Just a few steps from the place where the famous Ghanaian Star beer is brewed and bottled, a new institute for higher education in ICT just opened in Kumasi, the second largest city in Ghana.
The institute bears the name of the celebrated Asantehene, king of this region, and is officially named The Osei Tutu II Institute for Advanced ICT Studies, but it is usually referred to as The Institute. The letters ICT in the school’s name are said to be an acronym, not only for Information and Communication Technology, but also for Innovation, Cooperation, Thinking. The Institute was officially inaugurated by the Ghanaian Minister of Trade, Mr. Joe Baidoo-Ansah, in behalf of the President of Ghana, John Kufuor. Tom de Man, president of Heineken for Africa and the Middle East, an official from the Dutch Embassy, and the Managing Director of Ghana Guinness Breweries Limited were among the special guests who attended the opening ceremony of The Institute.
This is the first school in Ghana to teach ICT at MSc level. The very first batch of seventeen students started here last August. If these students succeed in all the tough examinations, they will obtain their Master’s degree in 2009. They will be taught according to the newest insights in information and communication technologies, computer science, entrepreneurship and management.

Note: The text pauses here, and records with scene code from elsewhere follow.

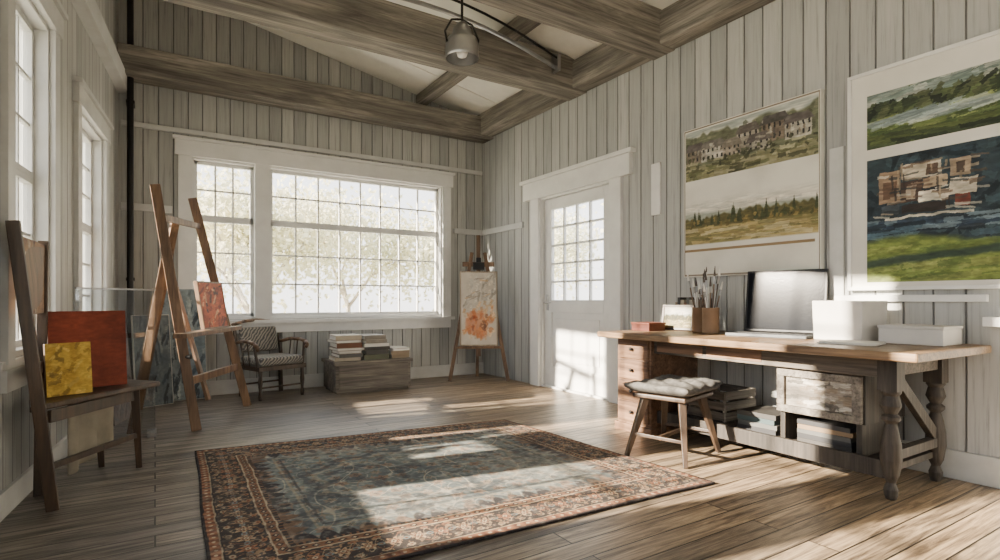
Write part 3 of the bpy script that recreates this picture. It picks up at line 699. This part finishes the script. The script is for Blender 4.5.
for i in range(4):
    h=.03; o=MB().box((3.36,2.08,z+h/2),(.28,.26,h),rz(rnd.uniform(-.05,.05))).done('folder',covers[(7,10,4,1)[i]],bevel=.001); tag(o,'flat dark portfolio folder stacked on the desk shelf','folder','folders on the lower shelf'); z+=h+.0006
e=thing('wooden_crate','small slatted grey wooden crate on the desk shelf','crate',(3.40,2.46,.166))
MB().b(-.17,.17,-.15,.15,0,.012).done('bottom',DESKG,e)
for sy in (-1,1):
    mb=MB()
    for z in (.02,.09,.16): mb.b(-.17,.17,sy*.15-.006,sy*.15+.006,z,z+.055)
    for x in (-.155,.155): mb.b(x-.012,x+.012,sy*.138-.008,sy*.138+.008,.012,.215)
    mb.done('side_panel',CRATE,e,bevel=.001)
for sx in (-1,1):
    mb=MB()
    for z in (.02,.09,.16): mb.b(sx*.17-.006,sx*.17+.006,-.144,.144,z,z+.055)
    mb.b(sx*.16-.004,sx*.16+.004,-.02,.02,.012,.21)
    mb.done('end_panel',DESKGY,e,bevel=.001)
# desk items
DZ=.7605
e=thing('laptop','open dark laptop with blue-black screen on the wooden desk','laptop',(3.50,2.12,DZ),yaw(-1,-.2))
MB().b(-.25,.25,-.13,.20,0,.02).done('base',paint('laptop_grey',(.30,.31,.32),.45,.1,.4),e)
MB().b(-.21,.21,-.07,.09,.0201,.023).done('keyboard',paint('keyboard_grey',(.10,.10,.11),.6,.3),e,bevel=0)
mb=MB(); R=Matrix.Rotation(math.radians(8),3,'X'); mb.box(R@Vector((0,0,.215))+Vector((0,-.135,.02)),(.52,.014,.43),R); mb.done('screen_lid',BLACK,e)
SCR=paint('laptop_screen',(.045,.06,.085),.12,.4,spec=.12)
mb=MB(); mb.box(R@Vector((0,.0085,.215))+Vector((0,-.135,.02)),(.49,.003,.40),R); mb.done('screen',SCR,e,bevel=0)
def taperbin(name,label,loc,R,w,d,h,mat,cat='box'):
    e=thing(name,label,cat,loc,R); mb=MB(); bm=mb.bm; k2=.95
    def ring(a,b_,z): return [bm.verts.new(p) for p in ((-a,-b_,z),(a,-b_,z),(a,b_,z),(-a,b_,z))]
    r=[ring(w/2*k2,d/2*k2,0),ring(w/2,d/2,h),ring(w/2-.012,d/2-.012,h),ring(w/2*k2-.012,d/2*k2-.012,.01)]
    bm.faces.new(r[0]); bm.faces.new(r[3])
    for a,b_ in zip(r,r[1:]):
        for i in range(4): bm.faces.new((a[i],a[(i+1)%4],b_[(i+1)%4],b_[i]))
    mb.done('body',mat,e,bevel=.006)
    return e
BINM=paint('bin_white',(.80,.79,.77),.6,.08)
taperbin('storage_bin','white open storage box on the desk beside the laptop',(3.52,1.67,DZ),rz(-.05),.28,.29,.235,BINM)
e=thing('flat_box','long low white lidded box beside the storage box','box',(3.56,1.33,DZ)); MB().b(-.12,.12,-.15,.15,0,.085).done('body',BINM,e); MB().b(-.125,.125,-.155,.155,.085,.10).done('lid',BINM,e)
for i in range(2):
    o=MB().box((3.22+.01*i,1.52,DZ+.004+i*.0065),(.20,.28,.006),rz(.2+.1*i)).done('paper_sheet_pad',PAPER,bevel=.001); tag(o,'thin white paper pad lying on the desk','paper','paper pads on the desk')
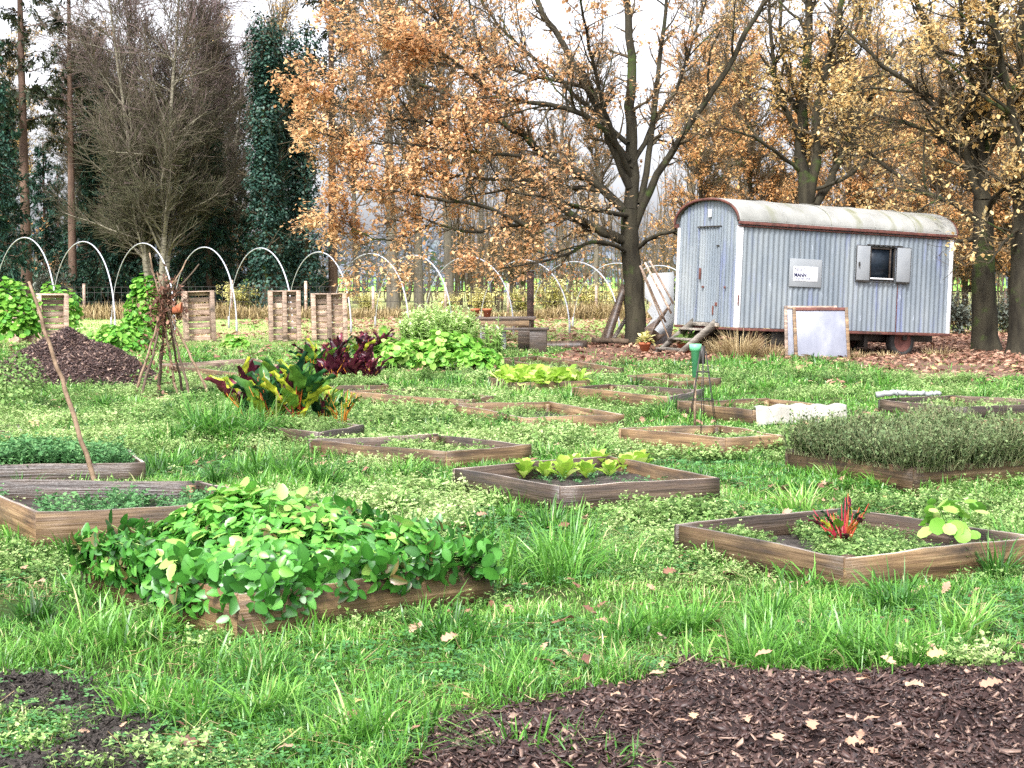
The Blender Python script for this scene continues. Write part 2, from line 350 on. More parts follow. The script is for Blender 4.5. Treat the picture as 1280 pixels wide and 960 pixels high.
# ground material
def groundmat():
    m, nt, out = mk('ground')
    n1 = noise(nt, .9, detail=8); r = ramp(nt, [(.3, (.02, .035, .01)), (.5, (.045, .07, .018)), (.62, (.08, .095, .03)), (.72, (.1, .08, .045))], n1)
    n2 = noise(nt, 14, detail=5); r2 = ramp(nt, [(.35, (.35, .35, .35)), (.65, (1, 1, 1))], n2)
    mx = nt.nodes.new('ShaderNodeMix'); mx.data_type = 'RGBA'; mx.blend_type = 'MULTIPLY'; mx.inputs['Factor'].default_value = .7
    nt.links.new(r.outputs[0], mx.inputs[6]); nt.links.new(r2.outputs[0], mx.inputs[7])
    # beyond the garden: paler meadow
    tc = nt.nodes.new('ShaderNodeTexCoord'); sp = nt.nodes.new('ShaderNodeSeparateXYZ'); nt.links.new(tc.outputs['Object'], sp.inputs[0])
    mr = nt.nodes.new('ShaderNodeMapRange'); mr.inputs['From Min'].default_value = 30; mr.inputs['From Max'].default_value = 42; nt.links.new(sp.outputs['Y'], mr.inputs['Value'])
    r3 = ramp(nt, [(.35, (.2, .27, .08)), (.55, (.33, .34, .15)), (.7, (.3, .22, .12))], noise(nt, .35, detail=9, rough=.7))
    mx2 = nt.nodes.new('ShaderNodeMix'); mx2.data_type = 'RGBA'; nt.links.new(mr.outputs[0], mx2.inputs['Factor']); nt.links.new(mx.outputs[2], mx2.inputs[6]); nt.links.new(r3.outputs[0], mx2.inputs[7])
    p = nt.nodes.new('ShaderNodeBsdfPrincipled'); p.inputs['Roughness'].default_value = .95; p.inputs['Specular IOR Level'].default_value = .1
    nt.links.new(mx2.outputs[2], p.inputs['Base Color'])
    b = nt.nodes.new('ShaderNodeBump'); b.inputs['Strength'].default_value = .6; b.inputs['Distance'].default_value = .03
    nt.links.new(noise(nt, 20), b.inputs['Height']); nt.links.new(b.outputs[0], p.inputs['Normal'])
    nt.links.new(p.outputs[0], out.inputs[0]); return m
M['ground'] = groundmat()
M['field'] = surfmat('far_field', [(.3, (.17, .38, .06)), (.7, (.26, .48, .1))], .05, None, 1, .05, 0)
M['litterbed'] = surfmat('litter_ground', [(.3, (.05, .03, .022)), (.5, (.13, .078, .055)), (.7, (.24, .155, .11))], 12, None, .95, .1, .8, 30)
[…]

The institute was designed and created by one man, the Dutch professor Maarten Looijen, who is now rector. The initiative for this school came from Heineken International. The sponsors now are Ghana Guinness Breweries, Diageo, Coca Cola, Unilever and Barclays. The Dutch government gives a substantial financial support.
Ghana is taking off economically. The World Bank reported an economic growth in Ghana of 6 % for the last year. Ghana is now one of the best-performing economies in western Africa. When you visit e.g. Accra and Kumasi, you can see numerous new hotels, businesses, shopping malls, conference centers. Many, many new residences are being built, all over the country. ICT is in everybody’s minds. Mobile telephony expands every year. One out of four Ghanaians owns a mobile telephone nowadays. There are internet cafes all over the country. The road infrastructure is in good shape. You can drive on asphalt from Accra to the far north, and even cross the border to neighboring Burkina Faso.
E-business, semantic web, internet technology, are just a few of the subjects taught at the Institute by professors from Holland, South-Africa, Italy, Bulgaria. Although internet in Ghana is still of very low-bandwidth capacity, due to monopolies and an unregulated telecom market, new technologies are desperately needed to support economic growth. Ghana will need many, many more graduates in ICT than this institute can deliver each year. Most computer businesses are now run by foreigners, entrepreneurs from India, China or Europe. Skilled Ghanaian network specialists and system administrators can be found, but Ghanaians as Chief Information Officers (CIOs) are still hard to find.
This institute is a good first step to enhance Ghanaian education in ICT. I hope many ICT professionals will be delivered to African society by this institute. And let these professionals reinvest their capacities into African economy. I wish there were ten institutes like this in Ghana!